Electricity distribution companies have begun distributing prepaid meters to customers at no cost, marking a fresh push to close Nigeria’s long-standing metering gap, although early rollouts are concentrated largely among Band A and some Band B customers.
The development follows renewed pressure from the electricity regulator, which recently accused distribution companies of failing to collect and deploy hundreds of thousands of available meters despite government funding. At a recent power sector stakeholders’ meeting in Abuja, regulators disclosed that between 600,000 and 700,000 meters are currently available nationwide and challenged utilities to accelerate deployment and improve public communication, noting that public funds had already been committed to the programme.
Regulatory officials also criticised distribution companies for slow refunds under the Meter Asset Provider scheme, insisting that utilities should stop acting as though they are doing customers a favour by installing meters. Data reviewed by the commission showed weak compliance by some DisCos, with Abuja and Kano recording particularly low refund performance.
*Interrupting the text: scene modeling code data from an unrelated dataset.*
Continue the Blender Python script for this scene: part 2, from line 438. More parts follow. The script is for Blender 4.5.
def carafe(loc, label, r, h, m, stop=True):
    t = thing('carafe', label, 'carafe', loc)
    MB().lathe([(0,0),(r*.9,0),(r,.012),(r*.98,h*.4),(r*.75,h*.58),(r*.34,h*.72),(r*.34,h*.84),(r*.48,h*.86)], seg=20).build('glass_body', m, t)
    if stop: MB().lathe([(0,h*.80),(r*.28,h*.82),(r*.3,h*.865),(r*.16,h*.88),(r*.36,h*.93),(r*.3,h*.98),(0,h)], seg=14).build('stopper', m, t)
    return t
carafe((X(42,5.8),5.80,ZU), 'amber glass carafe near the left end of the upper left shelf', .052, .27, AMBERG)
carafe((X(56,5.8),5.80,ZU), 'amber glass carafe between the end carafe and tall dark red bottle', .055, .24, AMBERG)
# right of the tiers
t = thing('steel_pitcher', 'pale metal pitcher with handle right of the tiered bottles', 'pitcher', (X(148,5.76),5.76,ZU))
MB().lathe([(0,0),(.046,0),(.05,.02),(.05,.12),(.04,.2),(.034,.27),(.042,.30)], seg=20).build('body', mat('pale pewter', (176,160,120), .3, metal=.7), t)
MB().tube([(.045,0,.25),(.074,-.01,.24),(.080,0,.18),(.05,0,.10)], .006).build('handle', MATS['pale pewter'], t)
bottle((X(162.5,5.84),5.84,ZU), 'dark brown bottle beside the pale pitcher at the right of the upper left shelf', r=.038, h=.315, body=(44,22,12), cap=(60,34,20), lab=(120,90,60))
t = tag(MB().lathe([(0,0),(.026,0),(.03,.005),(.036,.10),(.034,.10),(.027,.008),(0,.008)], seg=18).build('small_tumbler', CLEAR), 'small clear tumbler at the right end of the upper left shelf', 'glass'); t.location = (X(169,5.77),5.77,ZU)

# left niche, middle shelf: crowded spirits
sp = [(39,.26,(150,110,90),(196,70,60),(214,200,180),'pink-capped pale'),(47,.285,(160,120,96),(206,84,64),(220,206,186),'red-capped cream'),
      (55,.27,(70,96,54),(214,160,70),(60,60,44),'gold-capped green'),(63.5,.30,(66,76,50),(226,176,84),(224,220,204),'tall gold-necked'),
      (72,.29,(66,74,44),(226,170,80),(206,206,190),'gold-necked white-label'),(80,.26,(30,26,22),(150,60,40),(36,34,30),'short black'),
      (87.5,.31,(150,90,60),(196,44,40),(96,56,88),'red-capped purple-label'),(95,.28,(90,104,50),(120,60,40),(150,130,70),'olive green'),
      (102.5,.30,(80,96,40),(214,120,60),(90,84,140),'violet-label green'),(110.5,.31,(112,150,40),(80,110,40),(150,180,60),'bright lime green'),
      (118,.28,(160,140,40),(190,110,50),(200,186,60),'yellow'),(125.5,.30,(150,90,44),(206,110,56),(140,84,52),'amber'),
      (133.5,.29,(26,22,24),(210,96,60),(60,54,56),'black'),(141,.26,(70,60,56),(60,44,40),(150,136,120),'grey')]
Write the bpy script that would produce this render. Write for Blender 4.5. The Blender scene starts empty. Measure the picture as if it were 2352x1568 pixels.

Regulators warned that technical excuses for uninstalled meters were unacceptable, stressing that utilities should not collect money from customers if their networks were not ready for metering.
According to the regulator, failure to meter customers ultimately hurts the DisCos themselves, as uninstalled meters and faulty transformers translate into revenue losses. Concerns were also raised about outdated metering records, with more than 350,000 meters yet to be migrated to the new STS standard, prompting calls for an immediate cleanup of obsolete data.
Industry checks confirm that meter distribution is ongoing across multiple franchise areas. Electricity distributors say the meters are being deployed nationwide under an existing programme and are being provided to customers without upfront charges. However, the industry maintains that the meters are not entirely free, explaining that while the Federal Government facilitated procurement, the cost will be recovered from the DisCos over a ten-year period.
Industry representatives argue that limited meter availability remains a challenge and that the current rollout, while positive, is insufficient to close the gap entirely. They also clarified that customers who previously paid for meters under the Meter Asset Provider scheme are still entitled to refunds, which are credited gradually through electricity units. Poor customer communication, they admitted, has fueled mistrust, with many customers unaware that increased units during vending often reflect meter refunds rather than tariff changes.
Recent data from the regulator shows measurable progress in metering between September and October 2025, with nearly 188,000 customers newly metered nationwide. This pushed the national metering rate above 56 per cent, up from just over 55 per cent the previous month. During the same period, Nigeria’s active electricity customer base grew modestly, while the number of unmetered customers remained high at more than 5.3 million.
Performance across distribution companies remains uneven. Some urban-based DisCos continue to post high metering rates, while others, particularly in northern regions, remain below the 35 per cent threshold. Despite this disparity, sector observers say the recent acceleration suggests that sustained intervention could finally break years of stagnation in metering progress.
A key driver of the renewed rollout is the second phase of the Meter Acquisition Fund, under which the regulator approved the release of ₦28 billion to distribution companies to meter all outstanding Band A customers free of charge and fast-track coverage for Band B customers. The initiative forms part of the Presidential Metering Initiative aimed at eliminating Nigeria’s estimated seven-million-meter deficit.
Under the scheme, funds are allocated to DisCos based on market share, with strict timelines imposed for procurement, delivery and installation. Meter providers are required to deliver contracted meters within days, while payments are tied to verified installations to reduce delays and abuse.
For households and small businesses, particularly MSMEs that rely heavily on predictable power costs, the expanded metering drive could bring relief from estimated billing, which has long distorted operating expenses and undermined planning. Analysts note that wider access to prepaid meters would not only improve transparency for customers but also strengthen revenue assurance for utilities, creating a more balanced electricity market.
Despite recent gains, regulators caution that progress must be sustained. With millions of customers still unmetered, the success of the current rollout will depend on consistent enforcement, improved transparency, and the willingness of DisCos to treat metering not as an obligation forced by regulation, but as a core business priority critical to restoring trust in Nigeria’s power sector.